Community projects are rarely carried out under ideal conditions. They are shaped by limited budgets, tight timeframes, uneven resources, and the need to adapt continually to what is available rather than what is imagined. Within Creative Agents, the work is openly done within these constraints, understanding that care, responsiveness, and trust often matter more than optimisation or polish.
I've written previously about creative listening as a practice that requires sitting with uncertainty, partial outcomes, and the discomfort of not knowing how things will resolve. In reflecting on Stephen Willats' Social Resource Project for Tennis Clubs, I was struck by how even historically significant participatory work did not meet all its intended aims, yet still held value in what it generated along the way.
In choosing to work with photocopy paper 'rubbish', limited tools, and no guaranteed outcome, I'm deliberately placing myself in conditions not unlike those experienced by the Creative Agents. This feels important. If I am seeing constraints, uncertainty, and risk in my creative listening, then I need to be willing to do the same in the response, whatever it might be.

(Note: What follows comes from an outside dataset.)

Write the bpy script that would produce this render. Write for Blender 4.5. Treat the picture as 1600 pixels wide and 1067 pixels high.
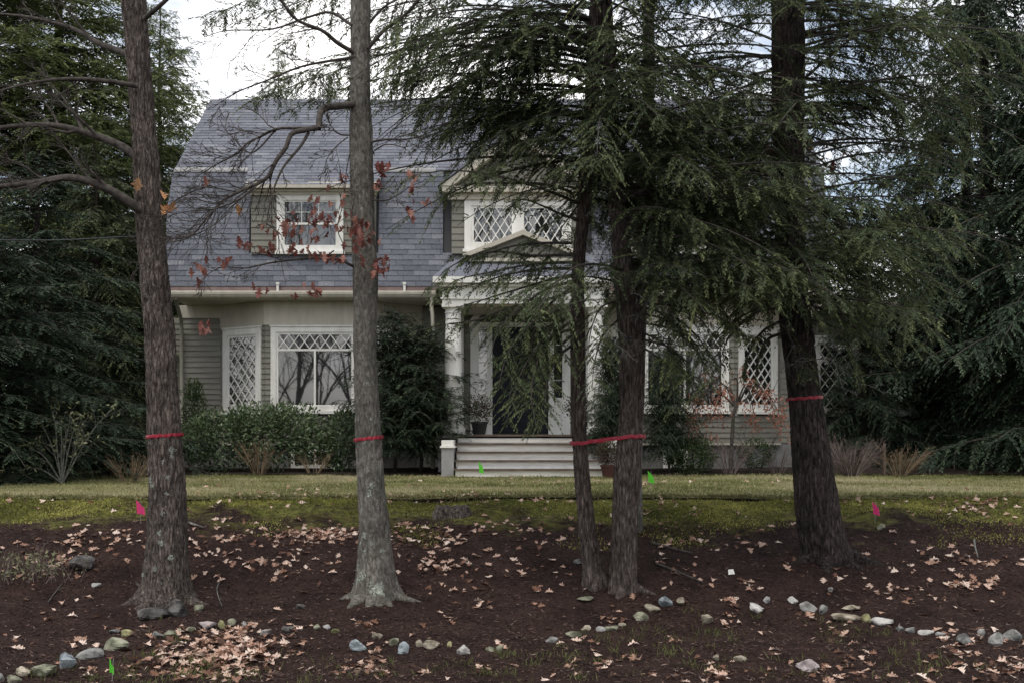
import bpy, math, random
import numpy as np
from mathutils import Vector, Matrix

# ------------------------------------------------------------------ camera, sky, sun, exposure
scene = bpy.context.scene
for o in list(bpy.data.objects):
    bpy.data.objects.remove(o, do_unlink=True)
COL = scene.collection
EYE = 0.8            # camera height above the lawn
FPX = 2000.0         # focal length in photo pixels (photo 1600 wide)
HOR = 672.0          # eye level row
cam_d = bpy.data.cameras.new('camera')
cam_d.sensor_width = 36.0
cam_d.lens = 36.0 * FPX / 1600.0
cam_d.shift_y = (HOR - 533.5) / 1600.0
cam_d.clip_start = 0.1
cam_d.clip_end = 2000.0
cam = bpy.data.objects.new('camera', cam_d)
cam.location = (0, 0, EYE)
cam.rotation_euler = (math.radians(90), 0, 0)
COL.objects.link(cam)
scene.camera = cam
scene.render.resolution_x, scene.render.resolution_y = 1024, 682

SUN_EL, SUN_AZ = math.radians(64), math.radians(205)   # azimuth clockwise from +Y: behind the camera, a little left
world = bpy.data.worlds.new('World')
scene.world = world
world.use_nodes = True
wn, wl = world.node_tree.nodes, world.node_tree.links
wn.clear()
w_out = wn.new('ShaderNodeOutputWorld')
w_bg = wn.new('ShaderNodeBackground')
w_bg.inputs['Strength'].default_value = 0.12
sky = wn.new('ShaderNodeTexSky')
sky.sky_type = 'NISHITA'
sky.sun_disc = False
sky.sun_elevation = SUN_EL
sky.sun_rotation = SUN_AZ
sky.air_density = 1.0
sky.dust_density = 2.0
tc = wn.new('ShaderNodeTexCoord')
mp = wn.new('ShaderNodeMapping')
mp.inputs['Scale'].default_value = (1.0, 1.0, 2.2)
wl.new(tc.outputs['Generated'], mp.inputs['Vector'])
cn = wn.new('ShaderNodeTexNoise')
cn.inputs['Scale'].default_value = 3.2
cn.inputs['Detail'].default_value = 7
cn.inputs['Roughness'].default_value = 0.55
wl.new(mp.outputs['Vector'], cn.inputs['Vector'])
cr = wn.new('ShaderNodeValToRGB')
cr.color_ramp.elements[0].position = 0.40
cr.color_ramp.elements[1].position = 0.56
cr.color_ramp.elements[0].color = (0.12, 0.12, 0.12, 1)
wl.new(cn.outputs['Fac'], cr.inputs['Fac'])
wm = wn.new('ShaderNodeMix')
wm.data_type = 'RGBA'
wm.inputs['B'].default_value = (11.8, 11.6, 11.5, 1)
wl.new(cr.outputs['Color'], wm.inputs['Factor'])
wl.new(sky.outputs['Color'], wm.inputs['A'])
wl.new(wm.outputs['Result'], w_bg.inputs['Color'])
wl.new(w_bg.outputs['Background'], w_out.inputs['Surface'])

sun_d = bpy.data.lights.new('sun', 'SUN')
sun_d.energy = 1.2
sun_d.angle = math.radians(24)
sun_d.color = (1.0, 0.93, 0.82)
sun = bpy.data.objects.new('sun', sun_d)
sdir = Vector((math.sin(SUN_AZ) * math.cos(SUN_EL), math.cos(SUN_AZ) * math.cos(SUN_EL), math.sin(SUN_EL)))
sun.rotation_euler = sdir.to_track_quat('Z', 'Y').to_euler()
sun.location = sdir * 60
COL.objects.link(sun)

vs = scene.view_settings
vs.view_transform = 'Standard'
vs.look = 'None'
vs.exposure = 0.38
vs.gamma = 1.0
vs.use_curve_mapping = False
scene.render.engine = 'CYCLES'
scene.cycles.max_bounces = 6

# ------------------------------------------------------------------ helpers
RNG = np.random.default_rng(7)
random.seed(7)

def P(px, py, d):
    """photo pixel + distance -> point of the place"""
    return np.array([(px - 800.0) * d / FPX, d, EYE + (HOR - py) * d / FPX])

def proj(p):
    p = np.asarray(p, float)
    y = np.maximum(p[..., 1], 0.05)
    return 800.0 + p[..., 0] * FPX / y, HOR - (p[..., 2] - EYE) * FPX / y

def tag(o, label=None, cat=None, group=None, kind=None):
    if label: o['label'] = label
    if cat: o['category'] = cat
    if group: o['group'] = group
    if kind: o['kind'] = kind
    return o

def link(o, parent=None):
    COL.objects.link(o)
    if parent is not None:
        o.parent = parent
        if parent.type == 'EMPTY':
            o.matrix_parent_inverse = Matrix.Translation(-parent.location)
    return o

def empty(name, loc, label=None, cat=None, group=None):
    o = bpy.data.objects.new(name, None)
    o.empty_display_size = 0.2
    o.location = loc
    COL.objects.link(o)
    return tag(o, label, cat, group)

class MB:
    """collects quads and triangles with one 'tint' value per face"""
    def __init__(self):
        self.v, self.f, self.n, self.t = [], [], 0, []
    def add(self, verts, faces, tint=0.5):
        verts = np.asarray(verts, float).reshape(-1, 3)
        faces = np.asarray(faces, np.int64)
        self.v.append(verts)
        self.f.append(faces + self.n)
        self.n += len(verts)
        tt = np.broadcast_to(np.asarray(tint, float), (len(faces),)).copy()
        self.t.append(tt)
        return self
    def box(self, lo, hi, tint=0.5):
        x0, y0, z0 = lo; x1, y1, z1 = hi
        v = [(x0,y0,z0),(x1,y0,z0),(x1,y1,z0),(x0,y1,z0),(x0,y0,z1),(x1,y0,z1),(x1,y1,z1),(x0,y1,z1)]
        f = [(0,3,2,1),(4,5,6,7),(0,1,5,4),(1,2,6,5),(2,3,7,6),(3,0,4,7)]
        return self.add(v, f, tint)
    def hexa(self, v8, tint=0.5):
        f = [(0,3,2,1),(4,5,6,7),(0,1,5,4),(1,2,6,5),(2,3,7,6),(3,0,4,7)]
        return self.add(v8, f, tint)
    def obox(self, M, lo, hi, tint=0.5):
        """box in a local frame M = (origin, u, v, n)"""
        o, u, v, n = M
        c = []
        for (a, b, k) in [(0,0,0),(1,0,0),(1,1,0),(0,1,0),(0,0,1),(1,0,1),(1,1,1),(0,1,1)]:
            p = (hi[0] if a else lo[0], hi[1] if b else lo[1], hi[2] if k else lo[2])
            c.append(o + u * p[0] + v * p[1] + n * p[2])
        return self.hexa(c, tint)
    def prism(self, poly, ax, a0, a1, tint=0.5):
        """polygon in 2D extruded along axis ax ('x': poly is (y,z), 'y': poly is (x,z))"""
        n = len(poly)
        vs_ = []
        for a in (a0, a1):
            for p in poly:
                vs_.append((a, p[0], p[1]) if ax == 'x' else ((p[0], a, p[1]) if ax == 'y' else (p[0], p[1], a)))
        base = self.n
        self.v.append(np.array(vs_, float)); self.n += 2 * n
        for i in range(n):
            j = (i + 1) % n
            self.f.append(np.array([[base+i, base+j, base+n+j, base+n+i]])); self.t.append(np.array([tint]))
        self.f.append(np.array([list(range(base, base+n))[::-1]])); self.t.append(np.array([tint]))
        self.f.append(np.array([list(range(base+n, base+2*n))])); self.t.append(np.array([tint]))
        return self
    def tube(self, pts, rad, sides=6, cap=True, tint=0.5):
        pts = np.asarray(pts, float)
        m = len(pts)
        rad = np.broadcast_to(np.asarray(rad, float), (m,))
        tg = np.gradient(pts, axis=0)
        tg /= np.linalg.norm(tg, axis=1, keepdims=True) + 1e-9
        ref = np.array([0.0, 0.0, 1.0])
        if abs(tg[0] @ ref) > 0.8: ref = np.array([1.0, 0.0, 0.0])
        a = np.cross(tg, ref); a /= np.linalg.norm(a, axis=1, keepdims=True) + 1e-9
        b = np.cross(tg, a)
        th = np.arange(sides) * 2 * math.pi / sides
        ring = a[:, None, :] * np.cos(th)[None, :, None] + b[:, None, :] * np.sin(th)[None, :, None]
        v = pts[:, None, :] + ring * rad[:, None, None]
        i = np.arange(m - 1)[:, None]; j = np.arange(sides)[None, :]; k = (j + 1) % sides
        f = np.stack([i*sides + j, i*sides + k, (i+1)*sides + k, (i+1)*sides + j], -1).reshape(-1, 4)
        self.add(v.reshape(-1, 3), f, tint)
        if cap:
            base = self.n - m * sides
            self.f.append(np.array([list(range(base, base + sides))])); self.t.append(np.array([tint]))
            self.f.append(np.array([list(range(self.n - sides, self.n))[::-1]])); self.t.append(np.array([tint]))
        return self
    def lathe(self, c, prof, seg=28, tint=0.5):
        """prof: list of (radius, z) about a vertical axis through c"""
        prof = np.asarray(prof, float)
        th = np.arange(seg) * 2 * math.pi / seg
        v = np.stack([c[0] + prof[:, 0:1] * np.cos(th), c[1] + prof[:, 0:1] * np.sin(th), c[2] + np.repeat(prof[:, 1:2], seg, 1)], -1)
        m = len(prof)
        i = np.arange(m - 1)[:, None]; j = np.arange(seg)[None, :]; k = (j + 1) % seg
        f = np.stack([i*seg + j, i*seg + k, (i+1)*seg + k, (i+1)*seg + j], -1).reshape(-1, 4)
        return self.add(v.reshape(-1, 3), f, tint)
    def kites(self, pos, dirs, nrm, length, width, tint):
        """leaf-like quads: base, side, tip, side"""
        pos = np.asarray(pos); n = len(pos)
        if n == 0: return self
        dirs = dirs / (np.linalg.norm(dirs, axis=1, keepdims=True) + 1e-9)
        s = np.cross(dirs, nrm); s /= np.linalg.norm(s, axis=1, keepdims=True) + 1e-9
        L = np.broadcast_to(length, (n,))[:, None]; W = np.broadcast_to(width, (n,))[:, None]
        v = np.stack([pos, pos + dirs*L*0.45 + s*W*0.5, pos + dirs*L, pos + dirs*L*0.45 - s*W*0.5], 1)
        f = np.arange(n * 4).reshape(n, 4)
        return self.add(v.reshape(-1, 3), f, tint)
    def mesh(self, name, smooth=False):
        me = bpy.data.meshes.new(name)
        v = np.concatenate(self.v) if self.v else np.zeros((0, 3))
        sizes = np.concatenate([np.full(len(f), f.shape[1]) for f in self.f]) if self.f else np.zeros(0, int)
        idx = np.concatenate([f.reshape(-1) for f in self.f]) if self.f else np.zeros(0, int)
        me.vertices.add(len(v)); me.vertices.foreach_set('co', v.astype(np.float32).ravel())
        me.loops.add(len(idx)); me.loops.foreach_set('vertex_index', idx.astype(np.int32))
        me.polygons.add(len(sizes))
        st = np.concatenate([[0], np.cumsum(sizes)[:-1]]).astype(np.int32)
        me.polygons.foreach_set('loop_start', st)
        me.polygons.foreach_set('loop_total', sizes.astype(np.int32))
        me.polygons.foreach_set('use_smooth', np.full(len(sizes), bool(smooth)))
        at = me.attributes.new('tint', 'FLOAT', 'FACE')
        at.data.foreach_set('value', np.concatenate(self.t).astype(np.float32))
        me.update(calc_edges=True)
        me.validate()
        return me
    def build(self, name, mat, parent=None, smooth=False, **tags):
        me = self.mesh(name, smooth)
        if mat is not None: me.materials.append(mat)
        o = bpy.data.objects.new(name, me)
        link(o, parent)
        return tag(o, **tags)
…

Moving into paper as a material mirrors this way of working. The paper may tear. The cord may fail. The form may not hold as hoped. What I imagine may not be what emerges. Naming that risk matters, particularly in a context where participation is invited rather than directed. This is where the 'Man in the Arena' resurfaces for me, not as a call to individual heroism, but as permission to step forward without certainty. Within Creative Agents, this courage is collective. It is held across conversations, shared reflection, and learning together, rather than resting on any single person or outcome. I think this is a critical gift in the programme.
I am also guided here by the combined thinking of Ursula K Le Guin, Stephen Willats, and Rutger Bregman, each of whom, in different ways, places value on participation over performance, trust over control, and process over resolution. In this context, failure is not an endpoint. It is information. It feeds back into the work, shaping what happens next.
If the paper basket fails, that failure will still matter.
It will still be part of the listening. It will inform how invitations are framed, how materials are approached, and how care is taken in future stages of the work. This project does not depend on mastery or success, but on attentiveness, responsiveness, and the willingness to adapt.
So this is where the work currently sits: within real constraints, with uncertainty acknowledged, and with a commitment to proceed carefully. Not to prove something, but to continue listening through making, and to do the best I can with what is available. I must add that, as a currently rehabilitating perfectionist who is often referred to as the 'sensitive one' by my family, I don't like failure, or even the possibility of it. However, to be a true Creative Agent or community-centred participatory artist, this is the habitat that must be lived in and will be lived in during my making.
Continuing Through Pausing & Making | What Comes Next
For now, the work pauses here. Not because it is finished, but because it is being carefully held and assessed. As a Creative Listener working alongside the Creative Agents, this moment is about sitting with the same mix of feelings, thoughts, uncertainty, and partial activity that exists within a live community project, rather than stepping outside it to comment from a distance. The values have been tested, the conditions have been named honestly, and the limits have been Willats' acknowledged. The bowl and basket forms are not intended as outcomes or solutions, but as a performative response shaped by listening, constraint, and reflection, drawing on Stephen Willats' understanding of art as a social model where observation, feedback, and response are integral to the work. What comes next will not be rushed or resolved in advance. It will emerge through continued attention, care, and responsiveness, extending the practice of listening through making.
The outcome is considered likely to occur, but might not. Either termination represents success and should be recognised as such by all bodies (and me.)